On the occasion of the Delegation’s opening, President of Germany Joachim Gauck also appeared confident about developments in Myanmar. In his speech, he explained the expectations of Germany companies investing in Myanmar: ‘legal security, a stable energy supply, good infrastructure’. He also added that it would be important for partners in Myanmar ‘to perceptibly improve the lives of as many citizens as possible. We Germans wish to make a contribution to this.’

After many years of preparation, the new company Zenner Han Sein Thant Co. LTD has been successfully founded. As numerous laws are still in abeyance in Myanmar, both partners had to overcome statutory and bureaucratic hurdles. They received energetic support from the Myanmar Investment Commission (MIC), which helps foreign investors wishing to set up in Myanmar. These efforts have already paid off for the newly founded Zenner Han Sein Thant Co. LTD: among other things, one of the country’s largest water suppliers was gained as a customer in the form of Yangon Water Supply. Many other projects are expected to follow in the coming years.

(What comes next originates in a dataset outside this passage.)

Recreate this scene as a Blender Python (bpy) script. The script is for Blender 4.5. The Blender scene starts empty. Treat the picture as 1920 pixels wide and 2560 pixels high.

During his speech on the occasion of the Delegation of German Industry and Commerce's opening, the President of Germany also closed with the following words: ‘we are now one of the first Europeans with economic representation in Myanmar […].’ In some ways this is also a reference to Zenner: although Zenner is not the first European company in Myanmar, it is still one of the early pioneers.

About Myanmar

Myanmar, also known as Burma, was once the richest country in Southeast Asia and was for centuries known as ‘the golden land’. However, 50 years of military dictatorship from the 1960s left a lasting impact. Myanmar – one of the 25 most densely populated countries in the world with around 55 million inhabitants – was politically isolated for decades as a result of its political situation, with its society and economy suffering under international sanctions. Whilst so-called Asian ‘tiger economies’ such as South Korea or Singapore have long since found their place in the global economy, globalisation passed Myanmar by almost unnoticed.

The decades of military rule in Myanmar have only gradually come to an end over the past five years, paving the way for democratic reform and economic recovery. New companies are being founded every day, with the long-neglected infrastructure enjoying particular investment.

The energy and construction sectors are booming and the domestic economy is growing steadily, and with it demand for high-quality industrial products from abroad.

Many experts view Myanmar as one of Asia’s most promising future markets for European companies. Germany is currently Myanmar’s largest European trading partner with exports amounting to 170 million Euros (2013).